Who doesn’t love a good mystery on a Monday? This week, our mystery is from state-side.

Back in 1950, newspapers were full of the story of the Phantom Whistler of Louisiana. The Whistler was terrorizing a young woman, 18-year-old Jacqueline Cadow. In February, Jacquelyn Cadow of Paradis, Louisiana began hearing wolf whistles outside her bedroom window at night. The home she shared with her mother was also broken into by an intruder. The authorities were notified on several occasions, but nothing became of it, even when the media became involved. Night after night, she heard the same whistles of the phantom until she announced her engagement to State Trooper Herbert Belsom. Then, the harassment grew worse, and the whistles changed to a funeral dirge. The authorities suspected a man at this time and sometimes he would follow this dirge with a “blood-curdling moan.”

Around this time, Jacquelyn also received telephone threats, the voice on the other end of the call promising to come to her home and stick a knife in her if she went ahead with her marriage. Jacquelyn suffered a collapse when she, her mother, her aunt, and a New Orleans States-Item reporter heard the whistler at work. The reporter and Belsom searched the yard, but found no one. The harassed woman tried staying with relatives. The whistler soon followed. And when she went to the home of Belsom’s parents (her then fiancé), the whistler called her mother with a message: “Tell Jackie I know she’s at Herbert’s house”.

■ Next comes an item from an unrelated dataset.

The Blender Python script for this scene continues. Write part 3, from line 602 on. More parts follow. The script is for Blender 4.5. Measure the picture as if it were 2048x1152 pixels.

On October 1, she and Belsom married. No incident occurred at the ceremony, and the whole thing came to a close. At first, the local sheriff claimed the whole thing was a hoax, even inciting on one occasion that it was an “inside job” and no real danger was ever present. However soon after the sheriff changed his story to say the whistler had been caught, though no charges were ever recorded or names released to the media. Jacquelyn never reported again to the police on the subject. Was the phantom a hoax, or was someone really at the window? Did he give up after the marriage happened, spurned by Jacquelyn’s choice or perhaps afraid he would eventually get caught? It is hard to know. Who was the phantom whistler and why did he choose to terrify Jacquelyn Cadow? We’ll never know.